▸ WHAT IS ASKED
Report how many lines contain "high", with no other words.

▸ RECORDED INFORMATION

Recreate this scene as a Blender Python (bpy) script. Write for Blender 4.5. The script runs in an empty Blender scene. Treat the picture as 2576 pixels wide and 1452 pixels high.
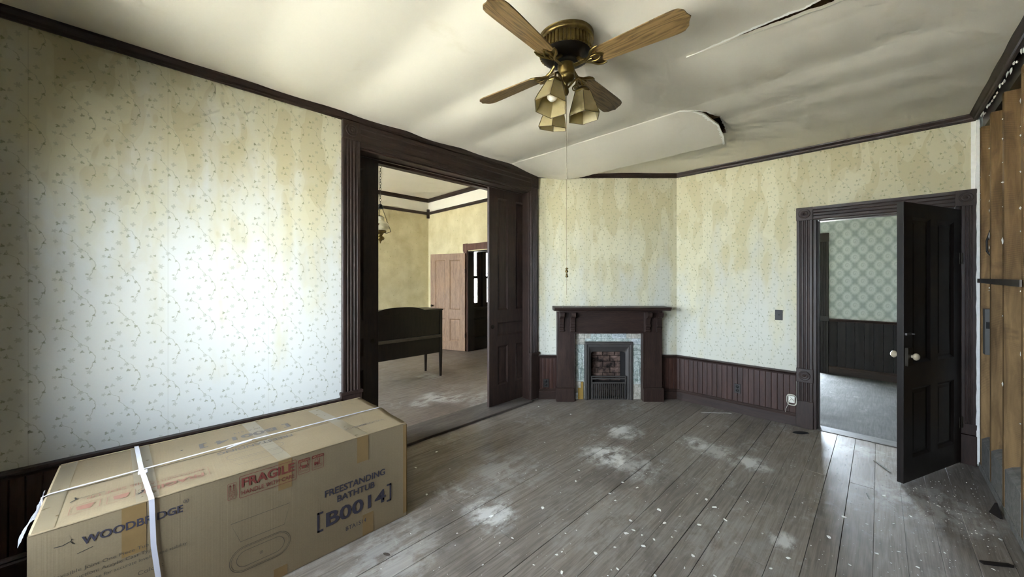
import bpy, math, random
from mathutils import Vector, Matrix, noise as mnoise

R = math.radians
PI = math.pi
S2 = math.sqrt(2.0)
random.seed(7)
scene = bpy.context.scene
C = scene.collection

# ------------------------------------------------------------------ camera, sky, exposure
cam_data = bpy.data.cameras.new('camera')
cam = bpy.data.objects.new('camera', cam_data)
C.objects.link(cam)
cam_data.sensor_fit = 'HORIZONTAL'
cam_data.sensor_width = 36.0
cam_data.lens = 36.0 * 924.0 / 2576.0
cam_data.shift_y = -21.0 / 2576.0
cam_data.clip_start = 0.05
cam.location = (0, 0, 1.5)
cam.rotation_euler = (PI / 2, 0, PI / 4)
scene.camera = cam

world = bpy.data.worlds.new('overcast_sky')
scene.world = world
world.use_nodes = True
wbg = world.node_tree.nodes['Background']
wbg.inputs[0].default_value = (0.75, 0.87, 1.0, 1)
wbg.inputs[1].default_value = 15.0

vs = scene.view_settings
vs.view_transform = 'Standard'
vs.look = 'None'
vs.exposure = 2.14
vs.gamma = 1.0
vs.use_curve_mapping = False
scene.cycles.use_denoising = True
scene.cycles.use_adaptive_sampling = True
scene.cycles.adaptive_threshold = 0.14
scene.cycles.adaptive_min_samples = 16
scene.cycles.max_bounces = 7
scene.cycles.diffuse_bounces = 4
scene.cycles.glossy_bounces = 2
scene.cycles.transparent_max_bounces = 12
scene.cycles.sample_clamp_indirect = 12.0
scene.cycles.caustics_reflective = False
scene.cycles.caustics_refractive = False


sun_data = bpy.data.lights.new('sun', 'SUN')
sun_data.energy = 60.0
sun_data.angle = R(0.6)
sun_data.color = (1.0, 0.97, 0.93)
sun = bpy.data.objects.new('sun', sun_data)
C.objects.link(sun)
sun.rotation_euler = (R(28), 0, R(-10))      # high sun on the side of the added porch roof


def portal(name, loc, w, h, rz):
    """Window-sized sky portal (helps sample the daylight, gives off no light of its own)."""
    l = bpy.data.lights.new(name, 'AREA')
    l.shape = 'RECTANGLE'
    l.size = w
    l.size_y = h
    l.cycles.is_portal = True
    o = bpy.data.objects.new(name, l)
    C.objects.link(o)
    o.location = loc
    o.rotation_euler = (PI / 2, 0, rz)
    return o


REAR_Y = -1.11
# window name : x0, x1, z0, z1
REAR_WINDOWS = [(-2.50, -1.37, 0.62, 2.25), (-0.72, -0.17, 0.9, 2.25)]  # second, smaller opening is added to brighten ceiling, back wall and studs
for w in REAR_WINDOWS:
    portal('daylight_portal', ((w[0] + w[1]) / 2, REAR_Y - 0.21, (w[2] + w[3]) / 2), w[1] - w[0], w[3] - w[2], 0)
FAR_WINDOWS = [(-7.15, -5.95, 0.65, 2.75), (-5.25, -4.05, 0.65, 2.75)]
for w in FAR_WINDOWS:
    portal('daylight_portal', ((w[0] + w[1]) / 2, -2.42, (w[2] + w[3]) / 2), w[1] - w[0], w[3] - w[2], 0)
portal('daylight_portal', (-1.10, 7.93, 1.05), 0.8, 2.1, PI)
portal('daylight_portal', (-6.30, 5.45, 1.55), 1.0, 1.3, -PI / 2)


# ------------------------------------------------------------------ node helper
def lin(c):
    return tuple((x / 12.92 if x <= 0.04045 else ((x + 0.055) / 1.055) ** 2.4) for x in c)


def rgb(r, g, b):
    return lin((r / 255, g / 255, b / 255)) + (1.0,)


class NT:
    def __init__(s, name):
        s.mat = bpy.data.materials.new(name)
        s.mat.use_nodes = True
        s.nt = s.mat.node_tree
        s.bsdf = s.nt.nodes['Principled BSDF']
        s.out = s.nt.nodes['Material Output']

    def put(s, sock, v):
        if isinstance(v, bpy.types.NodeSocket):
            s.nt.links.new(v, sock)
        elif v is not None:
            if hasattr(sock.default_value, '__len__'):
                n = len(sock.default_value)
                if not hasattr(v, '__len__'):
                    v = (v,) * n
                v = tuple(v)
                if len(v) < n:
                    v = v + (1.0,) * (n - len(v))
                sock.default_value = v[:n]
            else:
                sock.default_value = v

    def math(s, op, a, b=None, c=None, clamp=False):
        n = s.nt.nodes.new('ShaderNodeMath')
        n.operation = op
        n.use_clamp = clamp
        for i, v in enumerate((a, b, c)):
            s.put(n.inputs[i], v)
        return n.outputs[0]

    def vmath(s, op, a, b=None):
        n = s.nt.nodes.new('ShaderNodeVectorMath')
        n.operation = op
        s.put(n.inputs[0], a)
        if b is not None:
            s.put(n.inputs[1], b)
        return n.outputs['Value'] if op in ('LENGTH', 'DOT_PRODUCT', 'DISTANCE') else n.outputs[0]

    def obj(s):
        return s.nt.nodes.new('ShaderNodeTexCoord').outputs['Object']

    def pos(s):
        return s.nt.nodes.new('ShaderNodeNewGeometry').outputs['Position']

    def rand(s):
        return s.nt.nodes.new('ShaderNodeObjectInfo').outputs['Random']

    def sep(s, v):
        n = s.nt.nodes.new('ShaderNodeSeparateXYZ')
        s.put(n.inputs[0], v)
        return n.outputs[0], n.outputs[1], n.outputs[2]

    def comb(s, x, y, z=0.0):
        n = s.nt.nodes.new('ShaderNodeCombineXYZ')
        for i, v in enumerate((x, y, z)):
            s.put(n.inputs[i], v)
        return n.outputs[0]

    def noise(s, vec, scale, detail=3.0, rough=0.55, dist=0.0, color=False):
        n = s.nt.nodes.new('ShaderNodeTexNoise')
        s.put(n.inputs['Vector'], vec)
        s.put(n.inputs['Scale'], scale)
        s.put(n.inputs['Detail'], detail)
        s.put(n.inputs['Roughness'], rough)
        s.put(n.inputs['Distortion'], dist)
        return n.outputs['Color' if color else 'Fac']

    def ramp(s, fac, stops, interp='LINEAR'):
        n = s.nt.nodes.new('ShaderNodeValToRGB')
        n.color_ramp.interpolation = interp
        el = n.color_ramp.elements
        while len(el) < len(stops):
            el.new(0.5)
        for e, (p, c) in zip(el, stops):
            e.position = p
            e.color = tuple(c) if hasattr(c, '__len__') else (c, c, c, 1)
        s.put(n.inputs[0], fac)
        return n.outputs[0]

    def step(s, x, lo, hi):
        n = s.nt.nodes.new('ShaderNodeMapRange')
        n.interpolation_type = 'SMOOTHSTEP'
        s.put(n.inputs[0], x)
        s.put(n.inputs[1], lo)
        s.put(n.inputs[2], hi)
        s.put(n.inputs[3], 0.0)
        s.put(n.inputs[4], 1.0)
        return n.outputs[0]

    def mix(s, f, a, b, mode='MIX'):
        n = s.nt.nodes.new('ShaderNodeMix')
        n.data_type = 'RGBA'
        n.blend_type = mode
        s.put(n.inputs[0], f)
        s.put(n.inputs[6], a)
        s.put(n.inputs[7], b)
        return n.outputs[2]

    def bump(s, h, strength=0.3, dist=0.002):
        n = s.nt.nodes.new('ShaderNodeBump')
        s.put(n.inputs['Strength'], strength)
        s.put(n.inputs['Distance'], dist)
        s.put(n.inputs['Height'], h)
        s.put(s.bsdf.inputs['Normal'], n.outputs[0])

    def set(s, color=None, rough=None, metal=None, spec=None):
        for k, v in (('Base Color', color), ('Roughness', rough), ('Metallic', metal), ('Specular IOR Level', spec)):
            if v is not None:
                s.put(s.bsdf.inputs[k], v)
        return s.mat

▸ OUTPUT
2